What Level?

When we discuss the play of poker hands a great deal of the discussion revolves around the mental aspect of the game. The game is fundamentally a game of psychological warfare. The level at which you think about the game and finally the level at which you are able to play the game determine how well you play.

The level one player plays based upon the strength of his hand without regard for what anyone else has. This is the most basic level at which the game can be played. You understand the ranking of the hands and you know the value of your hand and you play strictly based upon the value of the hand you have. I would suppose there is a level zero where you don’t even understand the basics of the game and do not know which hands beat which. Of course there are a few players that sit in a game with this very limited understanding of poker.
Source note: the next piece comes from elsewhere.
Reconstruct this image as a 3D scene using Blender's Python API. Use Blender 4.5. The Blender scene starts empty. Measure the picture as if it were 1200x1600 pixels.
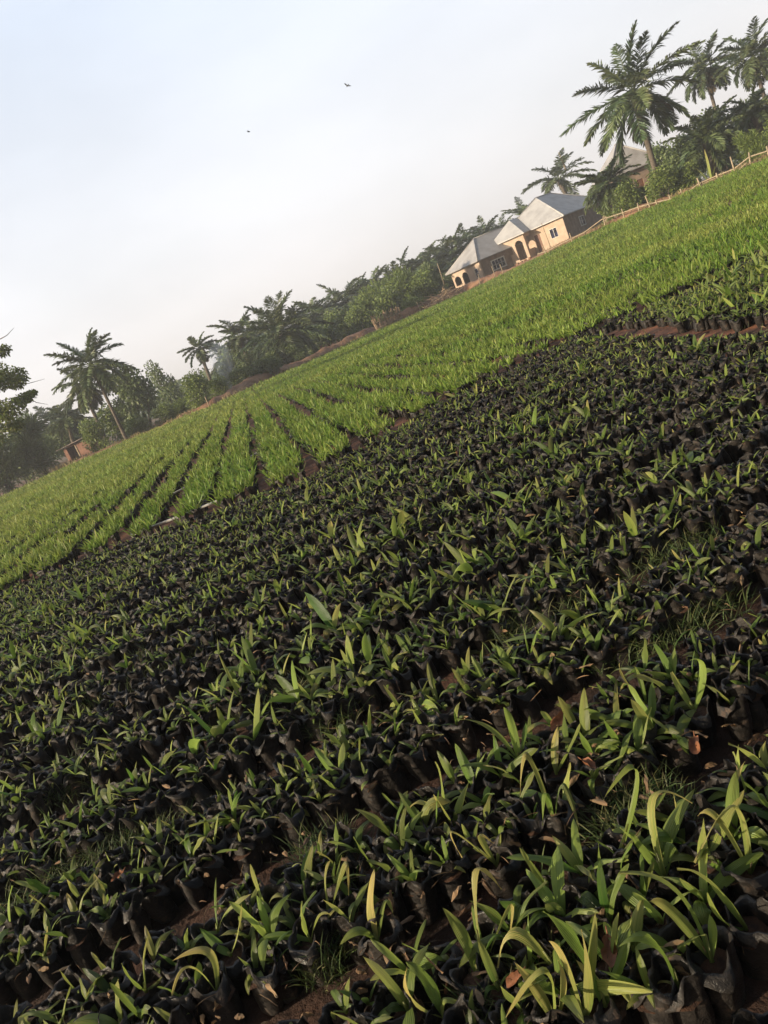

The classic level one hand that I remember is from the Peppermill Tournament. Stuart, a good friend of mine, made the trip with Paul and I to play in the tournament in Reno. Stuart entered a $200 buy-in tournament. After about two hours I noticed Stuart was walking around the room already eliminated from the tournament. Stuart limped in with A9 and called a raise pre-flop. The flop was AK9 and Stuart was locked into the hand that would ruin him. The Ace on the turn made the board AK9A and Stuart had Aces full of nines. Of course Stuart went broke without ever considering what hand his opponent might have. I remember Stuart telling the story and saying at least twenty times that he had a full house. Stuart knew he had a very strong hand but he never considered what his opponent could have. This is a classic example of level one thinking.

The hand described above lends itself very well to the most basic of level two thinking. A player that raises before the flop usually has a strong hand. When that player is willing to raise on a flop of AK9, the thought process should lead you to put him on a range of hands. The range of possible hands could be AA, KK, 99, AK, AQ. When the Ace comes on the turn and the player is still raising the hands start to look like AK or KK. When the player is willing to go all-in you have to imagine he could have AK. Holding A9 Stuart just could not put his opponent on AK, the only hand that beats him. Why? Because he never considered what his opponent could have.

When you advance to level two plays, you begin to play your hand based upon what your opponent is holding. If you know the opponent raises pre-flop with only pocket aces and pocket kings and never gets away from aces you might consider seeing the flop with pocket jacks and if you make a set on the flop you will get paid off and if you miss the flop it is an easy fold.

A second example is if you believe your opponent is on a flush draw and on the river you see that the flush did not get there, so you go ahead and bluff to pick up the pot based upon the fact that you know he missed his hand. The strength of your own hand does not matter when you know he missed.

The next concept is to play your hand based on what your opponent believes you have. What you truly hold doesn’t matter, it is what your opponent believes you have that counts. This line of thinking only works against thinking players. Many players will call you even if they believe they are beat. These players may be fooled by level two moves, but they refuse to fold the hand so a level two bluff has no value.

There is another way to look at the hand. A decent opponent knows that you bet the flop when you flop a pair and when you check it means you missed the flop. He simply folds when you bet and bets when you check. He is playing his hand based upon your actions. You need to recognize this and begin to mix up your play. You can make plays to get him to react to your actions. When you check and he bets he expects you to fold exactly the way you have so many times before. Rather than fold, you should try to call or even raise once in a while. If you are going to check raise as a defense against a player that bets every time you check you need to check raise with big hands from time to time to make the play seem plausible.

As the levels of sophistication increase it becomes more difficult to describe the action that is taking place in the minds of the players. I once made a four-bet bluff on the river in a limit hold’em game and had my opponent fold the best hand. The opponent was a particularly aware player that could give me credit for a check raise bluff. The river card brought a third heart on the board and I held the ace of hearts so I knew I could represent the nut flush. I went for a check raise bluff on the river. My opponent knew that I was capable of such a play and made a three-bet value bet as a test of whether I actually held the hand thinking I would throw away my bluff. I realized he was capable of such a move and suspected I may be faced with an advanced play by a tricky player and I made the four-bet bluff which absolutely convinced him I had the nut flush. This player knew I was capable of a check raise bluff but had never seen me make it four bets with anything other than the absolute nuts. This is a level of thinking that only happens with very aware tricky players who have played many hands with one another.

As you sit at the table playing hand after hand in a mechanical fashion you should ask yourself what level you are playing at and make sure you are playing one level higher than your opponents. The art of the game is to keep yourself only one level above the other players and not fall into the fancy play syndrome where you make great plays and yet they have no chance of working because your opponents are totally unaware of what has happened.

What level of thinking are you capable of? What level of thinking is appropriate for the game you are in?